I. M. Pei's Archive Heads to MIT
The MIT Museum has announced that it will receive the archive of Pritzker Prize-winning architect and MIT Architecture alumnus I. M. Pei—an extensive archive spanning six decades of practice.
How extensive? “The I. M. Pei archive includes,” per the MIT Museum, “approximately 1,500 rolls of architectural drawings, 50 architectural models, and 1,000 linear feet of manuscripts and other archives spanning sixty projects.” With the archive, the museum will become “the leading steward and resource for the student and professional work of I. M. Pei, further bolstering the museum’s extensive architecture collections.”
Ieoh Ming Pei was born in Guangzhou, China, in 1917 and moved to the United States in 1935, where he received a Bachelor of Architecture from MIT, in 1940. After gaining a Master of Architecture from Harvard Graduate School of Design, he moved to New York and formed his eponymous office, in 1955, with Henry Cobb and Eason Leonard. The firm eventually became Pei Cobb Freed & Partners, the name it retains to this day. The donation of Pei's archive to MIT Museum comes from the firm.

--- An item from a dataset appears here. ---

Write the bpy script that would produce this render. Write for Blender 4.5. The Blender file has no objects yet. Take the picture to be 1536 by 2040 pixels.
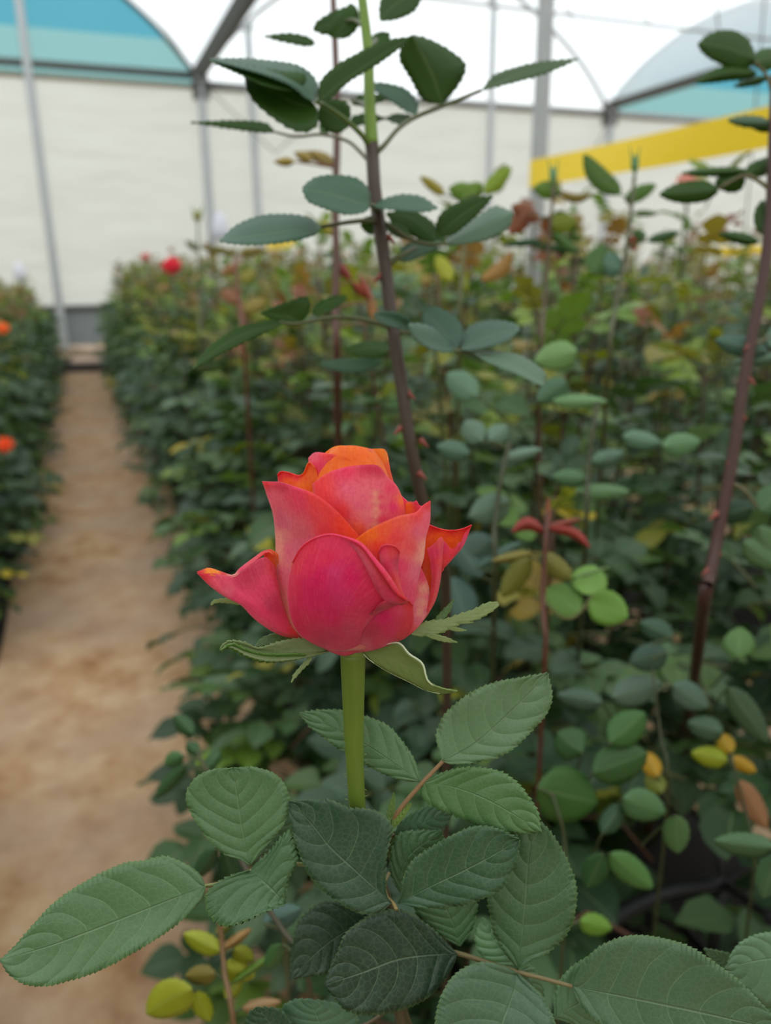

Pei's archive is planned to be available to students, researchers, and the wider public—the last via exhibitions and other programs—beginning in the fall of 2028, once it is processed and catalogued. Notably, the archive has documentation of the Earth Science Building (Green Building) at MIT, Pei's first major non-residential project and one of four projects by Pei on the MIT campus; the others are Dreyfus Chemistry Building, Landau Chemical Engineering Building, and Weisner Building, which are also part of the archive. Other important projects in the archive include the John F. Kennedy Presidential Library and Museum in Boston, the Rock and Roll Hall of Fame in Cleveland, the Musée du Louvre in Paris, and the National Gallery of Art in Washington, DC, among numerous others.
The donation of Pei's archive to the MIT Museum seven years after his death in 2019 brings to mind how the archives of other late-20th-century architects have been dealt with in recent years. Unlike today's architects, whose work is produced with computers and is often archived digitally, Pei and his contemporaries drew by hand, built models, and left many correspondences on paper—all amassing into large collections over time. Deciding how to maintain and where to keep such archives are obvious concerns for famous architects, be it in the later stages of their careers or posthumously, with their successor firms. Similar donations of architectural archives include Michael Graves's archive going to the Princeton University Art Museum in 2019, a portion of Frank Gehry's archive being acquired by the Getty in 2017, Moshe Safdie donating his archive to McGill University in 2022, and both Álvaro Siza and Toyo Ito giving their archives to the Canadian Centre for Architecture, in 2014 and 2023, respectively.
Pei's archive at the MIT Museum will reside alongside other collections from MIT alumni and faculty, including Imre Halasz, TAC The Architects Collaborative, Kallmann McKinnell & Wood, and Goody Clancy, among others.